§ COLLECTED DATA
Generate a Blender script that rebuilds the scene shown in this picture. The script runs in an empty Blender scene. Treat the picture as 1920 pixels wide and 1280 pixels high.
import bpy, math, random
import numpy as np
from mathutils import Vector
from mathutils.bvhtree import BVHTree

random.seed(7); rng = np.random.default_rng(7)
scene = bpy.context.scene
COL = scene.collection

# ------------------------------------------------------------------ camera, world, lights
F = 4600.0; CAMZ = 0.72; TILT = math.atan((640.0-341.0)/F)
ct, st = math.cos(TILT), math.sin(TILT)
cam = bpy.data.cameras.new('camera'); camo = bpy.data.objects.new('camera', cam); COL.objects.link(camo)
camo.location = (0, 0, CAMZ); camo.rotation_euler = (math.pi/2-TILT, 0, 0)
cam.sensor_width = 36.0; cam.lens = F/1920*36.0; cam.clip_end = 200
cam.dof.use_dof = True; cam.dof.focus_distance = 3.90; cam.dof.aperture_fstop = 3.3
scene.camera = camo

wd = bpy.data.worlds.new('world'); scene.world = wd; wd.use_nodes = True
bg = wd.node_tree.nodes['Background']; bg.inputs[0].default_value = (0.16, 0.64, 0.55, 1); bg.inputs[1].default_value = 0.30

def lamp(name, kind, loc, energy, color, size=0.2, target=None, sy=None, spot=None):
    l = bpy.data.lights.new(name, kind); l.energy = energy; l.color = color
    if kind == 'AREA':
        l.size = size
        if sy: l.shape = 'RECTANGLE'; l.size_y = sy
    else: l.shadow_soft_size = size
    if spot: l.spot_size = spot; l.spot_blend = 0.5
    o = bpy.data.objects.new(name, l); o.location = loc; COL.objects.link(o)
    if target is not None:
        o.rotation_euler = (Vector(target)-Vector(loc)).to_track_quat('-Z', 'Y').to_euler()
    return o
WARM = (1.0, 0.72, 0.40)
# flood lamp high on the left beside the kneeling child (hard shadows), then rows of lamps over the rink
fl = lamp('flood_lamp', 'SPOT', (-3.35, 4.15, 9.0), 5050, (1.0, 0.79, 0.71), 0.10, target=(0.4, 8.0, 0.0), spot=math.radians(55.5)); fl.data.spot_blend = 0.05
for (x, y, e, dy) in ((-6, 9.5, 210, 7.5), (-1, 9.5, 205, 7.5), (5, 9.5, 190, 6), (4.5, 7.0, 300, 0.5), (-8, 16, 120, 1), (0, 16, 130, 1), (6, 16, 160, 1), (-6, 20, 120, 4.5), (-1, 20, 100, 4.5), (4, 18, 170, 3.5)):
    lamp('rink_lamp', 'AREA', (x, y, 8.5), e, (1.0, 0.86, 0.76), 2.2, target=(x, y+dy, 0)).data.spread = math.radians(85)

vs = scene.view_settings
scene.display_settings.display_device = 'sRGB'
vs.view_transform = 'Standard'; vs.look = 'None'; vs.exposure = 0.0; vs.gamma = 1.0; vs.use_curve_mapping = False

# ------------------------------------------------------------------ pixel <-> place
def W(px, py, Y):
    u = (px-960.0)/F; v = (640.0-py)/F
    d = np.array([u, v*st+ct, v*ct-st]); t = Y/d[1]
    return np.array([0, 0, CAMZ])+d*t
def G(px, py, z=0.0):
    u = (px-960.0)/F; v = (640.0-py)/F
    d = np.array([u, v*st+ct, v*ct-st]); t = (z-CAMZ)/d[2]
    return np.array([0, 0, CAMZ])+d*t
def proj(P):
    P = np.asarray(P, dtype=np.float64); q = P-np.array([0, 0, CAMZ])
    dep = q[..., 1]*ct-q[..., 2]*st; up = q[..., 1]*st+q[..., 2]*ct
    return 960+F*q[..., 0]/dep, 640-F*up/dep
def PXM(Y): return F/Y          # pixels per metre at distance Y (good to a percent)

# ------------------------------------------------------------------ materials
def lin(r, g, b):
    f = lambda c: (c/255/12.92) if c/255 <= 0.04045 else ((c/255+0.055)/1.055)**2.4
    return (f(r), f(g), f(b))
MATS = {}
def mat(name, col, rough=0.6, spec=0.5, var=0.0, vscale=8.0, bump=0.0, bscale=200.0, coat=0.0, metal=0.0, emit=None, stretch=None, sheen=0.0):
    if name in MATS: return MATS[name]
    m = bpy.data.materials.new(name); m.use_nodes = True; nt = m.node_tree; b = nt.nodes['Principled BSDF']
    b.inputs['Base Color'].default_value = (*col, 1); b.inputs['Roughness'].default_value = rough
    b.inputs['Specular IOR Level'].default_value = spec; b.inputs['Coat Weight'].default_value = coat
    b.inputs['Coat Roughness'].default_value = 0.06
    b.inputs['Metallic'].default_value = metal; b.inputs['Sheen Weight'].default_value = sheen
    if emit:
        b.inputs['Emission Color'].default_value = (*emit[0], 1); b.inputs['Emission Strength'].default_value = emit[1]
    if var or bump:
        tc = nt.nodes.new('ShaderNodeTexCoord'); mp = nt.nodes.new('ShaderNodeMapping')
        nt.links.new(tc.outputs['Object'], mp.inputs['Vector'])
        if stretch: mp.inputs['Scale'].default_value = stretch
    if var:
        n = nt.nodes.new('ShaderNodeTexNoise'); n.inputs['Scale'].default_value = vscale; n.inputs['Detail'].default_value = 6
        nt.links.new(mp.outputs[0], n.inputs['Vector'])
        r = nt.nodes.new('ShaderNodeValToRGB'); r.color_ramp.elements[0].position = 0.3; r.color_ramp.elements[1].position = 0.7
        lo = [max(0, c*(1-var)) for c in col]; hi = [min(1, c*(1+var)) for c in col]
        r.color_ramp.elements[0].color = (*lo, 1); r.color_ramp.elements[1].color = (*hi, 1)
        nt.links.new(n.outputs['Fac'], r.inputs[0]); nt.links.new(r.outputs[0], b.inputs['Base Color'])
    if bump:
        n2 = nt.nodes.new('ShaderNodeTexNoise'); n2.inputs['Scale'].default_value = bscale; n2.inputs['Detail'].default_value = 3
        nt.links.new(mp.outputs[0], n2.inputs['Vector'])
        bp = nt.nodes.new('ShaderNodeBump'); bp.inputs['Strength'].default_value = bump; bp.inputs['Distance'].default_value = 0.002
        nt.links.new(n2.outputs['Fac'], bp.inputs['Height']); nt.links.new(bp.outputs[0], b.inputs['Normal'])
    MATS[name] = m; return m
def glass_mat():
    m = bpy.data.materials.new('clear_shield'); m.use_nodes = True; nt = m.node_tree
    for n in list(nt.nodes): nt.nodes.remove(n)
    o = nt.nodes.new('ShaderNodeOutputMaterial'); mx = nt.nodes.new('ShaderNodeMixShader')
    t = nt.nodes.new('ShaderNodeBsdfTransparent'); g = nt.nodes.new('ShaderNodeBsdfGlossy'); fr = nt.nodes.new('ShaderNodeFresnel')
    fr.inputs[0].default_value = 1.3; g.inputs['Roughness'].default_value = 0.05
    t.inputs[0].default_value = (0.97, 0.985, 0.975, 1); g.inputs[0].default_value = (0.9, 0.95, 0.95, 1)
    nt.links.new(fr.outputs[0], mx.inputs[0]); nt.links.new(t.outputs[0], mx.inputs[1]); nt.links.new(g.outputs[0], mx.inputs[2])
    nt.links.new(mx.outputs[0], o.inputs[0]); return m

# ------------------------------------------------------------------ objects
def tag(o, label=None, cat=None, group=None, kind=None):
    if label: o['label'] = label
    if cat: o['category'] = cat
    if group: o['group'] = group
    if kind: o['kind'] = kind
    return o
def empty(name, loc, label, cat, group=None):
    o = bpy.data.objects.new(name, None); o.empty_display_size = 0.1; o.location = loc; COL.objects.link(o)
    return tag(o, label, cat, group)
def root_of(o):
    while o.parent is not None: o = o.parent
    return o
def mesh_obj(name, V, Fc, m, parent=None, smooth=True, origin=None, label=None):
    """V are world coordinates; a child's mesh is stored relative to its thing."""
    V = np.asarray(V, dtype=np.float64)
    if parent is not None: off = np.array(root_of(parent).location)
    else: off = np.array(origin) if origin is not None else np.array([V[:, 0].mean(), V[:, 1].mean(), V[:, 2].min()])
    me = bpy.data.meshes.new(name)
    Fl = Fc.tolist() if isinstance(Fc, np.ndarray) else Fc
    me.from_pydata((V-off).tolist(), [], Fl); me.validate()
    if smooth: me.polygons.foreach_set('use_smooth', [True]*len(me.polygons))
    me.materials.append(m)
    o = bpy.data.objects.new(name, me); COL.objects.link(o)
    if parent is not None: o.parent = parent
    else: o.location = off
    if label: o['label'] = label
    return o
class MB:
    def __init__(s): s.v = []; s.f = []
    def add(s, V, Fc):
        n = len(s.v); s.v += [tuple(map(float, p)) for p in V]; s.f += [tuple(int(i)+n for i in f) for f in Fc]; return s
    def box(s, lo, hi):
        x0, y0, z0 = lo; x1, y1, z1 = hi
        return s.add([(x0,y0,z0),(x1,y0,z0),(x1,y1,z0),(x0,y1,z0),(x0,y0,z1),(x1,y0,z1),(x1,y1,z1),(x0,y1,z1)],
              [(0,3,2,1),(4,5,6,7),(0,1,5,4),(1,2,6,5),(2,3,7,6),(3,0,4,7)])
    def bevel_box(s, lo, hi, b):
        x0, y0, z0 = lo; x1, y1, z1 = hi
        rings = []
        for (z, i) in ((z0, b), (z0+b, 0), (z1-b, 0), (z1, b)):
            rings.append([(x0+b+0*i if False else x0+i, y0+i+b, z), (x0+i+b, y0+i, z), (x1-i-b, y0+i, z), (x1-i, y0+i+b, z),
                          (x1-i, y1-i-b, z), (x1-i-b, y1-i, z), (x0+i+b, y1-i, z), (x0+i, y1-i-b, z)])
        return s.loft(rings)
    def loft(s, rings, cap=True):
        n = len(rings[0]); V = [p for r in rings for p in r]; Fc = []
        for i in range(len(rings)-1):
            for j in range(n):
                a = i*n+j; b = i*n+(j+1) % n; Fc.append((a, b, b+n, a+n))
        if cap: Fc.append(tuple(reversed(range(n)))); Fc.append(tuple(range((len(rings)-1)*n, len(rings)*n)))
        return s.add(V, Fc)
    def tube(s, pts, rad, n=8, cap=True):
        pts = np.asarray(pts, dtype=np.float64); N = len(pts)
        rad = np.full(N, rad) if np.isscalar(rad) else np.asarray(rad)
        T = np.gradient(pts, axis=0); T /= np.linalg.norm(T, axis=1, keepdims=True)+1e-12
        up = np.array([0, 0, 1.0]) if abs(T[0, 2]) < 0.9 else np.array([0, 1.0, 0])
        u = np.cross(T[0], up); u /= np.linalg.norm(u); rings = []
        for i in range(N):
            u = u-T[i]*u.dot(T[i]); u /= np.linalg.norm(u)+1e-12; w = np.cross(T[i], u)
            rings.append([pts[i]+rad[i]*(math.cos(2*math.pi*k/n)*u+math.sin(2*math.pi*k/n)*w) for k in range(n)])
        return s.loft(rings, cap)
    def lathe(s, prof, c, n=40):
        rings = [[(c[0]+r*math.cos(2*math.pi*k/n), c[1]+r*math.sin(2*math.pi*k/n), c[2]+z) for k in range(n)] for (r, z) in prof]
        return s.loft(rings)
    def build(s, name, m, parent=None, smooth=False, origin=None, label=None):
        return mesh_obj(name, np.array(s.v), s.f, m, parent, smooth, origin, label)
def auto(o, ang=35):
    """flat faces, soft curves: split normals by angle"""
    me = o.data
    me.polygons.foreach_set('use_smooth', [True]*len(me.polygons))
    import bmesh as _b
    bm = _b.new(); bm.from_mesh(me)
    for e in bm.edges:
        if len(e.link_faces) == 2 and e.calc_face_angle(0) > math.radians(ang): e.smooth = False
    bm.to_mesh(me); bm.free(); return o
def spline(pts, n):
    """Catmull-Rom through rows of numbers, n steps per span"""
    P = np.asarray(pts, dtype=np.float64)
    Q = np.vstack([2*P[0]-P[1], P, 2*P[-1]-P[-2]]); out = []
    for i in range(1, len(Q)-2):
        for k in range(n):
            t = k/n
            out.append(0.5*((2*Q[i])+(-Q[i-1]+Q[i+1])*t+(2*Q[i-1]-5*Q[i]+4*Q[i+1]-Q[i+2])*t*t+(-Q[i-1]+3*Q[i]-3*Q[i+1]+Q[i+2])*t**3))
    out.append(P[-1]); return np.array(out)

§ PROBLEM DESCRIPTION
Only the lines from the beginning of the material to the line containing "COL = scene.collection" should be echoed, verbatim and in full.

§ TASK RESPONSE
Generate a Blender script that rebuilds the scene shown in this picture. The script runs in an empty Blender scene. Treat the picture as 1920 pixels wide and 1280 pixels high.
import bpy, math, random
import numpy as np
from mathutils import Vector
from mathutils.bvhtree import BVHTree

random.seed(7); rng = np.random.default_rng(7)
scene = bpy.context.scene
COL = scene.collection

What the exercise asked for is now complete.